Many news outlets are pointing out that the CT State Supreme Court has now allowed Gun Manufacturers to be sued for any killed by their weapons, but is that the true story?
The case is no longer focused specifically on the incident itself, as there is a federal law, passed by the NRA, that does not allow for the lawsuit of gun manufacturers in a shooting event, even one as massively damaging as the Sandy Hook Shooting [1].
What the law does allow, however, is the right for the parents to sue based on the companies advertizing methods.
In the lawsuit, the families seized upon the marketing for the AR-15-style Bushmaster used in the 2012 attack, which invoked the violence of combat and used slogans like “Consider your man card reissued.”

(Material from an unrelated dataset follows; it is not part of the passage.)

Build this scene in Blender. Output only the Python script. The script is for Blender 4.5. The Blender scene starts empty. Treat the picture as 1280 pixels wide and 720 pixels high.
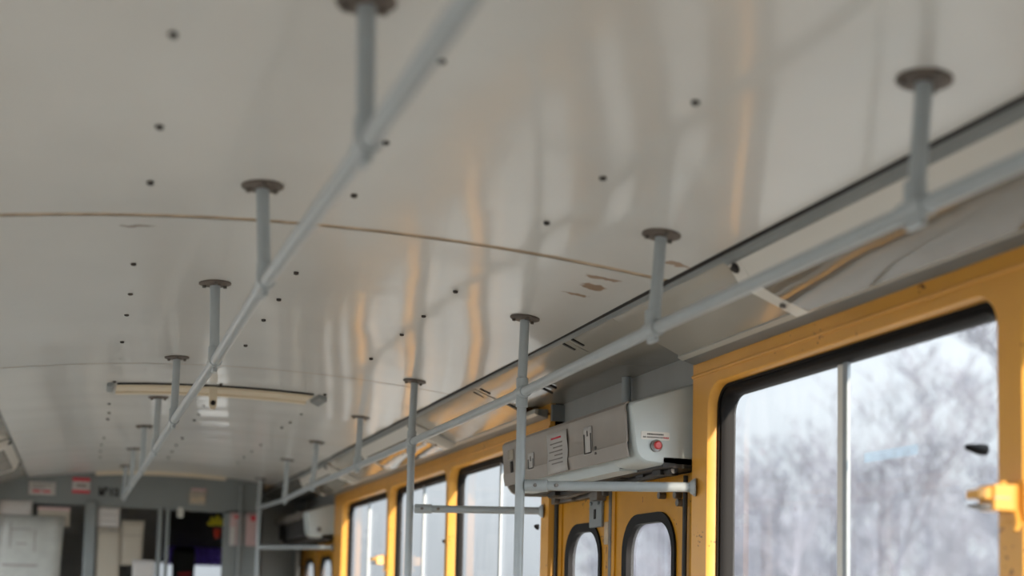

Lawyers for the families argued that those messages reflected a deliberate effort to appeal to troubled young men like Adam Lanza, the 20-year-old who charged into the elementary school and killed 26 people, including 20 first graders, in a spray of gunfire. The attack traumatized the nation and made Newtown, Conn., the small town where it happened, a rallying point in the broader debate over gun violence.
In the 4-3 ruling, the justices agreed with a lower court judge’s decision to dismiss most of the claims raised by the families, but also found that the sweeping federal protections did not prevent the families from bringing a lawsuit based on wrongful marketing claims [2].